_THE PROBLEM_: All of the data below must be repeated exactly.
━━━━━━━━━━━━━━━━
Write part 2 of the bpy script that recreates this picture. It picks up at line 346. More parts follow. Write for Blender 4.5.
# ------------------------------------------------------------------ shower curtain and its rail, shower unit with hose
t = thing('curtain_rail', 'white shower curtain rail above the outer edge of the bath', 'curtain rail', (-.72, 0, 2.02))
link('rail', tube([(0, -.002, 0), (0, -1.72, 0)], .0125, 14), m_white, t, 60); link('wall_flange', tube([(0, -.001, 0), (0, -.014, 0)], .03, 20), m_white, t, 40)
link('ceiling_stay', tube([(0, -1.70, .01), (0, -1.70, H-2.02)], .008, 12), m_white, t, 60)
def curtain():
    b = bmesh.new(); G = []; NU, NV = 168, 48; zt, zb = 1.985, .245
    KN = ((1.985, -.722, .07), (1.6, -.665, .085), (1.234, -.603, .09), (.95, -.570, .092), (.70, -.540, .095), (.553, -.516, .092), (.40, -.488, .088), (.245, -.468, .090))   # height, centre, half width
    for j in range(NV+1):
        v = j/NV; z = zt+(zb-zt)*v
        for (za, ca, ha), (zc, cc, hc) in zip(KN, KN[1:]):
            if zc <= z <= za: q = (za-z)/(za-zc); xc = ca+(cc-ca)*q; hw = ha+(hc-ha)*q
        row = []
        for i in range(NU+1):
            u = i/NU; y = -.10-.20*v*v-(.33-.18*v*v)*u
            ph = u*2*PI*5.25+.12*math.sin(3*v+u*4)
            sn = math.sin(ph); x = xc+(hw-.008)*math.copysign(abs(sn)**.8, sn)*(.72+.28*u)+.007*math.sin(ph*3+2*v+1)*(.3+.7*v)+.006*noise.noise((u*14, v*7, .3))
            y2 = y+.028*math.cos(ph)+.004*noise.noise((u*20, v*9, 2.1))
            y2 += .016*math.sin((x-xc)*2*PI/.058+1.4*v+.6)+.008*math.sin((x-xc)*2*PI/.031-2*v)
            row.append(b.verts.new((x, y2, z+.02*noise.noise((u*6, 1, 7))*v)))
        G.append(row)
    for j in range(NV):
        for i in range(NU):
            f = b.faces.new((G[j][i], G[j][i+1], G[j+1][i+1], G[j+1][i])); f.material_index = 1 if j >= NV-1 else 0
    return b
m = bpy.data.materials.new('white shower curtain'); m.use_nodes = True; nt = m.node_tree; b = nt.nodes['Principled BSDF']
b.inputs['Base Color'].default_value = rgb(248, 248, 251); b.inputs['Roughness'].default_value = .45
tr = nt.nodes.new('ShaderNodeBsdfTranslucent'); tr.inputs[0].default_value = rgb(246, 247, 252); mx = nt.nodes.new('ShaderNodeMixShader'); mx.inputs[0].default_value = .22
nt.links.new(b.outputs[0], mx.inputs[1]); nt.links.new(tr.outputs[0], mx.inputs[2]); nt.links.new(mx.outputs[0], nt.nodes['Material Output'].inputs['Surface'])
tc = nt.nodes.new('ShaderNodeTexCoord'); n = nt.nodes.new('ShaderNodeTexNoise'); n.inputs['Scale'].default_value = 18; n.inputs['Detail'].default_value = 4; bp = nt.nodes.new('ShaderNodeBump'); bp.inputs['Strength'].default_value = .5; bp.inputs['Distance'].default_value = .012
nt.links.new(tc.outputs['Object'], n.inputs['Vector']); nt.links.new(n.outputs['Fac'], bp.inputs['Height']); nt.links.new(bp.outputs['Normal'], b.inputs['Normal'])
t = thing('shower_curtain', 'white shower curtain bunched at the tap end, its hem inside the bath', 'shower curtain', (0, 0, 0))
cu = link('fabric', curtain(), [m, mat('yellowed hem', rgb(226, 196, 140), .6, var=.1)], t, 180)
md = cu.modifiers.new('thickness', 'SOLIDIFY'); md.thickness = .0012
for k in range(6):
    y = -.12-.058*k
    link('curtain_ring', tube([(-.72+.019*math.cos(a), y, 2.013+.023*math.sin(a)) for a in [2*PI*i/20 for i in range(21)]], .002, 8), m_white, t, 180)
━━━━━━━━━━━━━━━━
_RESULT OF THE EXERCISE_:
Write part 2 of the bpy script that recreates this picture. It picks up at line 346. More parts follow. Write for Blender 4.5.
# ------------------------------------------------------------------ shower curtain and its rail, shower unit with hose
t = thing('curtain_rail', 'white shower curtain rail above the outer edge of the bath', 'curtain rail', (-.72, 0, 2.02))
link('rail', tube([(0, -.002, 0), (0, -1.72, 0)], .0125, 14), m_white, t, 60); link('wall_flange', tube([(0, -.001, 0), (0, -.014, 0)], .03, 20), m_white, t, 40)
link('ceiling_stay', tube([(0, -1.70, .01), (0, -1.70, H-2.02)], .008, 12), m_white, t, 60)
def curtain():
    b = bmesh.new(); G = []; NU, NV = 168, 48; zt, zb = 1.985, .245
    KN = ((1.985, -.722, .07), (1.6, -.665, .085), (1.234, -.603, .09), (.95, -.570, .092), (.70, -.540, .095), (.553, -.516, .092), (.40, -.488, .088), (.245, -.468, .090))   # height, centre, half width
    for j in range(NV+1):
        v = j/NV; z = zt+(zb-zt)*v
        for (za, ca, ha), (zc, cc, hc) in zip(KN, KN[1:]):
            if zc <= z <= za: q = (za-z)/(za-zc); xc = ca+(cc-ca)*q; hw = ha+(hc-ha)*q
        row = []
        for i in range(NU+1):
            u = i/NU; y = -.10-.20*v*v-(.33-.18*v*v)*u
            ph = u*2*PI*5.25+.12*math.sin(3*v+u*4)
            sn = math.sin(ph); x = xc+(hw-.008)*math.copysign(abs(sn)**.8, sn)*(.72+.28*u)+.007*math.sin(ph*3+2*v+1)*(.3+.7*v)+.006*noise.noise((u*14, v*7, .3))
            y2 = y+.028*math.cos(ph)+.004*noise.noise((u*20, v*9, 2.1))
            y2 += .016*math.sin((x-xc)*2*PI/.058+1.4*v+.6)+.008*math.sin((x-xc)*2*PI/.031-2*v)
            row.append(b.verts.new((x, y2, z+.02*noise.noise((u*6, 1, 7))*v)))
        G.append(row)
    for j in range(NV):
        for i in range(NU):
            f = b.faces.new((G[j][i], G[j][i+1], G[j+1][i+1], G[j+1][i])); f.material_index = 1 if j >= NV-1 else 0
    return b
m = bpy.data.materials.new('white shower curtain'); m.use_nodes = True; nt = m.node_tree; b = nt.nodes['Principled BSDF']
b.inputs['Base Color'].default_value = rgb(248, 248, 251); b.inputs['Roughness'].default_value = .45
tr = nt.nodes.new('ShaderNodeBsdfTranslucent'); tr.inputs[0].default_value = rgb(246, 247, 252); mx = nt.nodes.new('ShaderNodeMixShader'); mx.inputs[0].default_value = .22
nt.links.new(b.outputs[0], mx.inputs[1]); nt.links.new(tr.outputs[0], mx.inputs[2]); nt.links.new(mx.outputs[0], nt.nodes['Material Output'].inputs['Surface'])
tc = nt.nodes.new('ShaderNodeTexCoord'); n = nt.nodes.new('ShaderNodeTexNoise'); n.inputs['Scale'].default_value = 18; n.inputs['Detail'].default_value = 4; bp = nt.nodes.new('ShaderNodeBump'); bp.inputs['Strength'].default_value = .5; bp.inputs['Distance'].default_value = .012
nt.links.new(tc.outputs['Object'], n.inputs['Vector']); nt.links.new(n.outputs['Fac'], bp.inputs['Height']); nt.links.new(bp.outputs['Normal'], b.inputs['Normal'])
t = thing('shower_curtain', 'white shower curtain bunched at the tap end, its hem inside the bath', 'shower curtain', (0, 0, 0))
cu = link('fabric', curtain(), [m, mat('yellowed hem', rgb(226, 196, 140), .6, var=.1)], t, 180)
md = cu.modifiers.new('thickness', 'SOLIDIFY'); md.thickness = .0012
for k in range(6):
    y = -.12-.058*k
    link('curtain_ring', tube([(-.72+.019*math.cos(a), y, 2.013+.023*math.sin(a)) for a in [2*PI*i/20 for i in range(21)]], .002, 8), m_white, t, 180)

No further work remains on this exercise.